### Provided data
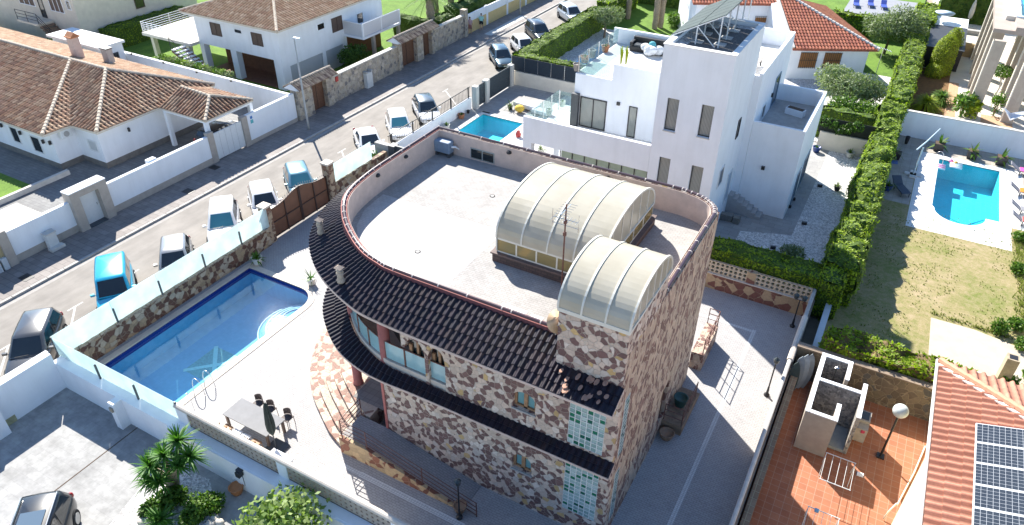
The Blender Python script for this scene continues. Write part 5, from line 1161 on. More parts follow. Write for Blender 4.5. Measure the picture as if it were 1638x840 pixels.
def gatehouse(lab,y0,y1,doors,h=2.5):
    r=T('gatehouse',lab,'gatehouse',(-41.4,(y0+y1)/2,0)); 
    ys=[y0]+[q for d_ in doors for q in d_]+[y1]
    for a,b in zip(ys[::2],ys[1::2]): mb=MB(); mb.box(-41.65,-40.95,a,b,-.1,h); mb.build('pier',RUB,r)
    for a,b in doors: 
        mb=MB(); mb.box(-41.5,-41.4,a,b,.03,h); mb.build('door',WOOD,r)
        mb=MB(); mb.box(-41.39,-41.37,(a+b)/2-.01,(a+b)/2+.01,.05,h-.05); mb.build('door_joint',BLACKM,r)
    mb=MB(); mb.box(-41.7,-40.9,y0-.05,y1+.05,h,h+.15); mb.build('lintel',WHITE,r)
    for s in (1,-1):
        P=[(-41.3+s*.85,y0-.2,h+.15),(-41.3+s*.85,y1+.2,h+.15),(-41.3,y1+.2,h+.6),(-41.3,y0-.2,h+.6)]
        mb=MB(); tile_face(mb,P,0,.25,.4,.07,.03,5); mb.build('roof_tiles',tilemat('grey_brown_tiles',[(.22,.16,.12),(.34,.27,.2),(.42,.34,.26),(.17,.12,.1)],.9,.3,.4),r)
    mb=MB(); ridge(mb,(-41.3,y0-.2,h+.62),(-41.3,y1+.2,h+.62),.1); mb.hasuv=False; mb.build('ridge_tiles',RIDGEM,r)
    mb=MB(); mb.add([(-42.1,y0-.18,h+.12),(-40.5,y0-.18,h+.12),(-41.3,y0-.18,h+.6),(-42.1,y0,h+.12),(-40.5,y0,h+.12),(-41.3,y0,h+.6)],[(0,1,2),(3,5,4),(0,3,4,1),(1,4,5,2),(2,5,3,0)]); mb.build('gable',WHITE,r)
gatehouse('small rubble stone gatehouse with a single wooden door and tiled canopy',39.2,43.4,[(40.9,42.6)])
gatehouse('longer tiled gatehouse with a double gate and a side door in the rubble wall',52.5,58.4,[(53.0,55.4),(56.4,57.9)])
YWL=T('yellow_street_wall','yellow and white street wall behind the two pedestrians','wall',(-41.5,80,0))
mb=MB(); mb.box(-41.6,-41.35,64.6,110,-.1,1.2); mb.build('wall',plain('ochre_render',(.62,.47,.22),.85,.06,2),YWL)
for k in range(10): mb=MB(); mb.box(-41.55,-41.4,64.8+k*4.5,68.9+k*4.5,1.2,2.0); mb.build('white_panel',WHITE,YWL)
for k in range(11): mb=MB(); mb.box(-41.62,-41.33,64.55+k*4.5-.15,64.75+k*4.5+.05,-.1,2.05); mb.build('post',WHITE,YWL)
# ---- L3 house top left
L3=T('cream_villa','cream house with brown shuttered windows and outside stairs at the top left','house',(-72,44,0))
mb=MB(); mb.box(-90,-70.4,41.2,55,0,5.9); mb.build('wall',CREAM,L3)
P1=[(-91,40.4,5.9),(-69.6,40.4,5.9),(-76.8,47.6,7.9),(-91,47.6,7.9)];P2=[(-69.6,40.4,5.9),(-69.6,56,5.9),(-76.8,50,7.9),(-76.8,47.6,7.9)]
fb=MB()
for P in (P1,P2): mb=MB(); tile_face(mb,P,0,.26,.42,.06,.03,4); mb.build('roof_tiles',ROOFB if P is P1 else tilemat('grey_brown_tiles',[]),L3); under(fb,P,.14)
fb.build('roof_boards',WHITE,L3)
mb=MB(); ridge(mb,P1[1],P1[2],.13); mb.hasuv=False; mb.build('ridge_tiles',RIDGEM,L3)
for (a,b,z0,z1) in ((-79.4,-76.8,3.4,5.0),(-74.3,-72.2,3.4,5.0)):
    winb(L3,'y',41.2,a,b,z0,z1,WHITE,BSH,-1,'shuttered_window',.06,2,'shutter')
winb(L3,'y',41.2,-71.5,-70.9,3.9,4.8,WHITE,DGLASS,-1); winb(L3,'x',-70.4,47.5,48.6,2.6,4.3,BSH,DGLASS,1); winb(L3,'y',41.2,-76.2,-75.4,2.5,4.9,BLACKM,DGLASS,-1,'door')
mb=MB(); mb.box(-78,-74.6,39.6,41.2,2.2,2.4); mb.build('landing',CREAM,L3)
mb=MB(); 
for k in range(10): mb.box(-74.6+.3*k,-74.3+.3*k,39.7,41.1,2.2-.22*(k+1),2.4-.22*(k+1))
mb.build('stairs',plain('stair_brick',(.25,.17,.12),.9,.2,6),L3)
rail(L3,'stair_railing',[(-78,39.7,2.4),(-76.3,39.7,2.4),(-74.6,39.7,2.4),(-73.1,39.7,1.3),(-71.6,39.7,.2)],1.0,BLACKM,3,.03)
mb=MB(); mb.box(-79.2,-78.0,43.2,44.2,6.5,8.3); ch=mb.build('chimney',PINKST,L3)
mb=MB(); mb.box(-95,-70.5,37.8,38.1,0,1.6); o=mb.build('old_garden_wall',CREAM); tag(o,'old cream garden wall below the outside stairs at the left edge','wall')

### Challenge
Copy out each line word for word, please, skipping the images.

### Reply
The Blender Python script for this scene continues. Write part 5, from line 1161 on. More parts follow. Write for Blender 4.5. Measure the picture as if it were 1638x840 pixels.
def gatehouse(lab,y0,y1,doors,h=2.5):
    r=T('gatehouse',lab,'gatehouse',(-41.4,(y0+y1)/2,0)); 
    ys=[y0]+[q for d_ in doors for q in d_]+[y1]
    for a,b in zip(ys[::2],ys[1::2]): mb=MB(); mb.box(-41.65,-40.95,a,b,-.1,h); mb.build('pier',RUB,r)
    for a,b in doors: 
        mb=MB(); mb.box(-41.5,-41.4,a,b,.03,h); mb.build('door',WOOD,r)
        mb=MB(); mb.box(-41.39,-41.37,(a+b)/2-.01,(a+b)/2+.01,.05,h-.05); mb.build('door_joint',BLACKM,r)
    mb=MB(); mb.box(-41.7,-40.9,y0-.05,y1+.05,h,h+.15); mb.build('lintel',WHITE,r)
    for s in (1,-1):
        P=[(-41.3+s*.85,y0-.2,h+.15),(-41.3+s*.85,y1+.2,h+.15),(-41.3,y1+.2,h+.6),(-41.3,y0-.2,h+.6)]
        mb=MB(); tile_face(mb,P,0,.25,.4,.07,.03,5); mb.build('roof_tiles',tilemat('grey_brown_tiles',[(.22,.16,.12),(.34,.27,.2),(.42,.34,.26),(.17,.12,.1)],.9,.3,.4),r)
    mb=MB(); ridge(mb,(-41.3,y0-.2,h+.62),(-41.3,y1+.2,h+.62),.1); mb.hasuv=False; mb.build('ridge_tiles',RIDGEM,r)
    mb=MB(); mb.add([(-42.1,y0-.18,h+.12),(-40.5,y0-.18,h+.12),(-41.3,y0-.18,h+.6),(-42.1,y0,h+.12),(-40.5,y0,h+.12),(-41.3,y0,h+.6)],[(0,1,2),(3,5,4),(0,3,4,1),(1,4,5,2),(2,5,3,0)]); mb.build('gable',WHITE,r)
gatehouse('small rubble stone gatehouse with a single wooden door and tiled canopy',39.2,43.4,[(40.9,42.6)])
gatehouse('longer tiled gatehouse with a double gate and a side door in the rubble wall',52.5,58.4,[(53.0,55.4),(56.4,57.9)])
YWL=T('yellow_street_wall','yellow and white street wall behind the two pedestrians','wall',(-41.5,80,0))
mb=MB(); mb.box(-41.6,-41.35,64.6,110,-.1,1.2); mb.build('wall',plain('ochre_render',(.62,.47,.22),.85,.06,2),YWL)
for k in range(10): mb=MB(); mb.box(-41.55,-41.4,64.8+k*4.5,68.9+k*4.5,1.2,2.0); mb.build('white_panel',WHITE,YWL)
for k in range(11): mb=MB(); mb.box(-41.62,-41.33,64.55+k*4.5-.15,64.75+k*4.5+.05,-.1,2.05); mb.build('post',WHITE,YWL)
# ---- L3 house top left
L3=T('cream_villa','cream house with brown shuttered windows and outside stairs at the top left','house',(-72,44,0))
mb=MB(); mb.box(-90,-70.4,41.2,55,0,5.9); mb.build('wall',CREAM,L3)
P1=[(-91,40.4,5.9),(-69.6,40.4,5.9),(-76.8,47.6,7.9),(-91,47.6,7.9)];P2=[(-69.6,40.4,5.9),(-69.6,56,5.9),(-76.8,50,7.9),(-76.8,47.6,7.9)]
fb=MB()
for P in (P1,P2): mb=MB(); tile_face(mb,P,0,.26,.42,.06,.03,4); mb.build('roof_tiles',ROOFB if P is P1 else tilemat('grey_brown_tiles',[]),L3); under(fb,P,.14)
fb.build('roof_boards',WHITE,L3)
mb=MB(); ridge(mb,P1[1],P1[2],.13); mb.hasuv=False; mb.build('ridge_tiles',RIDGEM,L3)
for (a,b,z0,z1) in ((-79.4,-76.8,3.4,5.0),(-74.3,-72.2,3.4,5.0)):
    winb(L3,'y',41.2,a,b,z0,z1,WHITE,BSH,-1,'shuttered_window',.06,2,'shutter')
winb(L3,'y',41.2,-71.5,-70.9,3.9,4.8,WHITE,DGLASS,-1); winb(L3,'x',-70.4,47.5,48.6,2.6,4.3,BSH,DGLASS,1); winb(L3,'y',41.2,-76.2,-75.4,2.5,4.9,BLACKM,DGLASS,-1,'door')
mb=MB(); mb.box(-78,-74.6,39.6,41.2,2.2,2.4); mb.build('landing',CREAM,L3)
mb=MB(); 
for k in range(10): mb.box(-74.6+.3*k,-74.3+.3*k,39.7,41.1,2.2-.22*(k+1),2.4-.22*(k+1))
mb.build('stairs',plain('stair_brick',(.25,.17,.12),.9,.2,6),L3)
rail(L3,'stair_railing',[(-78,39.7,2.4),(-76.3,39.7,2.4),(-74.6,39.7,2.4),(-73.1,39.7,1.3),(-71.6,39.7,.2)],1.0,BLACKM,3,.03)
mb=MB(); mb.box(-79.2,-78.0,43.2,44.2,6.5,8.3); ch=mb.build('chimney',PINKST,L3)
mb=MB(); mb.box(-95,-70.5,37.8,38.1,0,1.6); o=mb.build('old_garden_wall',CREAM); tag(o,'old cream garden wall below the outside stairs at the left edge','wall')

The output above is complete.